The board of the Charlotte (N.C.) Mecklenburg Library voted May 20 to close three branches in a month’s time in anticipation of an FY2011 operating budget that will be 45% smaller than the already diminished funding the library system received for FY2010. But even as trustees lamented having to establish the June 19 closing date for the Belmont, Carmel, and Checkit Outlet branches, they made it painfully clear that, unless library officials can wrangle level funding from county and municipal decision-makers,  a dozen more libraries would also be in jeopardy, as would the jobs of some 200 library workers.

Ironically, it’s a victory of sorts that only three branches are currently on the chopping block, along with the temporary shuttering of the Beatties Ford Road branch for previously funded renovations. In March, the board approved the closure of half of the library system’s 24 branches after panicked county commissioners demanded the return of $2 million to plug a larger-than-expected deficit. The resulting public furor pushed the library to keep all its facilities open; however, to make it through the June 30 close of FY2010, officials had to lay off 120 people, reduce the salaries of everyone else, and cut service hours and programs.

“We’re going to go down fighting to preserve as much of the system as we can,” library Director Charles Brown said at the May 20 meeting, according to the May 21 Charlotte Observer. Explaining that the closure of three branches will save $2 million and consolidation of library maintenance and security with Mecklenburg County another $2.3 million, Brown said he would urge county commissioners at a June 3 hearing to restore $5 million to the library as part of a sustainability plan (PDF file) devised to keep the library system at 20 branches. (The plan also calls for Mecklenburg County municipalities to pitch in a collective $3 million.) The alternative, library board Chair Robin Branstrom asserts, would cost almost as much. “It’s going to cost the county $4.56 million to close 16 branches, when [commissioners] could give us $5 million more to keep us open,” she told the Observer.

The commission seemed destined to receive much more advice at a public budget hearing slated for May 27; a May 24 posting on the library’s Facebook wall noted that the speaker limit had already been reached.

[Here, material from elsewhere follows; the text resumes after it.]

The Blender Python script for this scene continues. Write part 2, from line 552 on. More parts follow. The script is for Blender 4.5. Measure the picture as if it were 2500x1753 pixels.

A final vote on the Mecklenburg County budget is scheduled for June 15.

American Libraries, Mon, 05/24/2010 - 17:04

Comments

we can only hope that

we can only hope that "anonymous" is not a charlotte government official.  i smell your coffee, dude.  it is bitter.  and, sign your name—nothing shouts credibility like an unsigned posting.

Librray Closings

Well, maybe librarians and libraries need to look at whether they can be all things to all people.  Really, do they need to stock movies, video games, etc.  Get back to core values and basics and cut out everything else.  As Ann Landers used to say, "Folks, wake up and smell the coffee!"  These are hard, even brutal times, and many state, county, and local services WILL be cut.  No getting around that.  Maybe a good thing: gets us away from the notion that government has to do everything, provide everything we want.

 

So, quit your whinning and start thinking of ways to do a whole lot more with less: consolidate branches, avoid duplication among branches, devop core strengths and drop the rest.